Relacionamentos espaciais

Relacionamentos espaciais como "dentro de", "cruza", "toca" podem ter interpretações diferentes para cada um de nós mas, para o GIS , não.

Uma das características mais importantes de um GIS é a possibilidade de construir e trabalhar os relacionamentos que ocorrem entre objetos do mundo real e que são devidos às suas características espaciais. Esses relacionamentos decorrem das características de localização e geometria associadas a cada objeto geográfico, e seu uso em GIS é bastante freqüente. Por exemplo, são comuns consultas que procuram selecionar as escolas contidas em um determinado bairro, ou as ferrovias que cortam uma determinada região. Tais tipos de consultas são formulados desde que existe GIS, usando em geral um conjunto limitado de operadores definidos pelo sistema.

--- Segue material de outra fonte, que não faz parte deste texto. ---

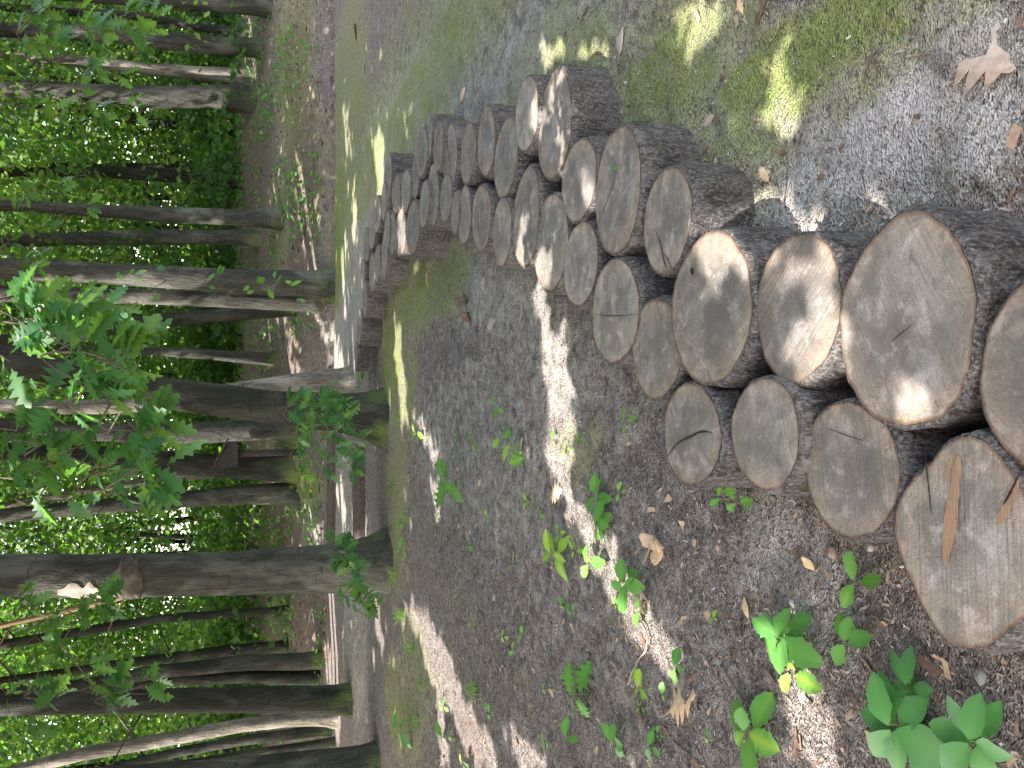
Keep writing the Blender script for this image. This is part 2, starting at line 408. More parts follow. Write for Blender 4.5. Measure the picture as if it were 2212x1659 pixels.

Como todos temos um conjunto de conceitos bastante intuitivo sobre o posicionamento relativo dos objetos, torna-se fácil exprimir em linguagem coloquial os relacionamentos espaciais que observamos: o ponto de ônibus está em frente ao supermercado; o rio divide dois municípios; a indústria é vizinha à subestação de energia; a estrada corta uma fazenda; e assim por diante. Apesar de intuitivos, esses conceitos têm uma transposição relativamente complicada para o computador, uma vez que precisam ser formulados com uma precisão que permita sua avaliação pela máquina.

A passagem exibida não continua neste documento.